Nick Helm likes to shout. A lot.

“There are so many nice people doing comedy, so I just thought ‘Why does everyone want to be nice?’ ponders the comedian.

“Nice doesn’t equal funny. You can be both, but you don’t have to be if you don’t want to.”

It’s a work ethic that has done wonders for Helm’s comic career.

A stalwart of the Edinburgh Fringe – he’s been there in one form or another since a school trip in the 1990s – Helm decided to give up the theatre pieces, sketch antics and musicals in favour of stand-up comic musings.

In doing so, he aimed to give up the near-empty houses too.

He succeeded.

However, having an audience brings its own complications.

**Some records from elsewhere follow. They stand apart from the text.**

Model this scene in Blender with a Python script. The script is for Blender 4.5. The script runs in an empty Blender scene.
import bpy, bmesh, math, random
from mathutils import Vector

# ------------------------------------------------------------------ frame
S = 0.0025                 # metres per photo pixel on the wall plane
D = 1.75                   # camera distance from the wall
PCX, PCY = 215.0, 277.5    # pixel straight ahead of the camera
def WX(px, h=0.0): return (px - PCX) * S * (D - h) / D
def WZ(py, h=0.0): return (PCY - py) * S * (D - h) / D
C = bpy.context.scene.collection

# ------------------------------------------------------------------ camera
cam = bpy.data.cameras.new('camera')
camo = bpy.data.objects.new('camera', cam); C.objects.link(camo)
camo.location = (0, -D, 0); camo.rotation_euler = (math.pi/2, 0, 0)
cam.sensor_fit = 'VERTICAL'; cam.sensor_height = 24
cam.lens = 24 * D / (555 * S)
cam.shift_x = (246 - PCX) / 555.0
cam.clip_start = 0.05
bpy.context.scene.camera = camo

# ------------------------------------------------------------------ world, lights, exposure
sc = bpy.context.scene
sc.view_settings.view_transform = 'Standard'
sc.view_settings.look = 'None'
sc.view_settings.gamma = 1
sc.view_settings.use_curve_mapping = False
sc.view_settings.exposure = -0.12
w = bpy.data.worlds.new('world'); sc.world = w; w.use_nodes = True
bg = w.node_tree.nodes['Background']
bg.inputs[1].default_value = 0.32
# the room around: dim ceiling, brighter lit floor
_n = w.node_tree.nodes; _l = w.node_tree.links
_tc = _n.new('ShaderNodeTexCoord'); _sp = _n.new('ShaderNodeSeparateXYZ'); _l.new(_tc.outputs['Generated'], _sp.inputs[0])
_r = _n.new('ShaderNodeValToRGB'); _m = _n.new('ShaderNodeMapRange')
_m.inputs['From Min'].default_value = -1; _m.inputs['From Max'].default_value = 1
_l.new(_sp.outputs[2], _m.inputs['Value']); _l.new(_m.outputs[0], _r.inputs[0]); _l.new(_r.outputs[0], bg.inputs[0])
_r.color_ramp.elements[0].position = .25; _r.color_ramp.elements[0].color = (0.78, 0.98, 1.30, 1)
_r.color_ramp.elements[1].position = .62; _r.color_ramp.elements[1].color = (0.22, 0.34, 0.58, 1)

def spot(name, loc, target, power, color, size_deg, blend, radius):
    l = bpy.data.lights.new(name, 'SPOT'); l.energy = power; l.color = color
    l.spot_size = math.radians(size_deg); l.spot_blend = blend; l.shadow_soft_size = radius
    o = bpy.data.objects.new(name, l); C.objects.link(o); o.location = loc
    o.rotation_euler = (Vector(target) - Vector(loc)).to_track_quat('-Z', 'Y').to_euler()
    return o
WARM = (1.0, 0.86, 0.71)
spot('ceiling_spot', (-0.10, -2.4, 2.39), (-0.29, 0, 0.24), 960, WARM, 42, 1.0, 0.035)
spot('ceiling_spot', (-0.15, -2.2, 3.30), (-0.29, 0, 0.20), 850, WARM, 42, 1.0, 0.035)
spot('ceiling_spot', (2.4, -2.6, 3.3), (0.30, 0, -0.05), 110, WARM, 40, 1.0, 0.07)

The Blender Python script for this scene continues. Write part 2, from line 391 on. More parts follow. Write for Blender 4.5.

“You get so many apathetic audiences when you’re doing mixed-bill gigs that I ended up screaming at them asking ‘Why are you here? You’d be much happier if you just left. Just leave. I’m not enjoying, you’re not enjoying it… there’s not one person in this room that’s enjoying it and yet there’s 80 people here and another six acts on!’ I used to be really friendly, but then Edinburgh 2008 knocked it out of me,” he laughs.

“I don’t think the audience hated any one act in particular, just life in general. Me shouting was funnier than my actual show, so it splintered off from that. It’s not exactly reinventing the wheel but there’s no one else doing it. If anyone else discovers it, I’m in trouble.”

Previewing his second solo show Dare To Dream in the coming weeks, the comic’s erratic, confrontational and hilarious routines – sometimes as simple as a pun delivered with such raspy vitriol that leaves the front row cowering – also encompasses singalong guitar songs and poetry.

It’s reassuring to know that in person, Helm’s inner beast is normally reined in.

“I just don’t talk that much I s’pose. I think this is probably the first time I’ve spoken out loud all morning,” he smirks.

“It’s funny. The best thing is just going on and shouting at old people – they’re the ones who love it… they come back afterwards and shake my hand.”

His first show – last year’s Keep Hold Of The Gold performed with musician Rob Stott – was a surprise hit of the festival.

“We’d never had an audience before and last year we werewaiting to go on stage, watching people flood past us. We were just looking at each other thinking, ‘I can’t believe this… where have they come from and what are they doing? Why didn’t you see the musical I was in… that was amazing!’” he laughs.

“It was just really weird. Before last year I’d gotten to a stage where I thought ‘I’ll do this one more year and if nothing happens I’ll have a year off… but the b******* showed up and it was like ‘Oh, right, I’ve got to do another one now’. This year is quite stressful because it’s like a difficult second album… even though it’s the tenth time I’ve been up here.”

Weaned on a comic diet of live stand-up and Jack Dee videos, Helm’s evolution into comedy genius wasn’t necessarily the obvious choice at first.

“I did an arts degree so I was never going to get any work out of that. I knew I wanted to do something creative, but you never thinkof comedy as an option,” he says.

“It’s always something that other people do and you think, ‘How on earth would you remember five minutes of material, let alone an hour?’ I found out the secret was just writing it on your hand.”

When it comes to previewing material, Helm is quite happy to think on his feet (having forgotten his guitar before one recent gig, he wrote an hour of material during the first act’s set) and has no problem in discarding the gags that don’t hit the mark.

“No matter how much you love a joke, it doesn’t compare to how much you hate it after you’re humiliated yourself. It’s like having a kid you’re really proud of, then realising he’s an idiot and disowning him. There’s no morals to it,” he laughs.

“You end up thinking, ‘Well, people hated that, and now people hate me a little bit’. I’d rather have five minutes of silence than five minutes of plugging at a joke that everyone hated. I want to leave Edinburgh with my dignity intact.”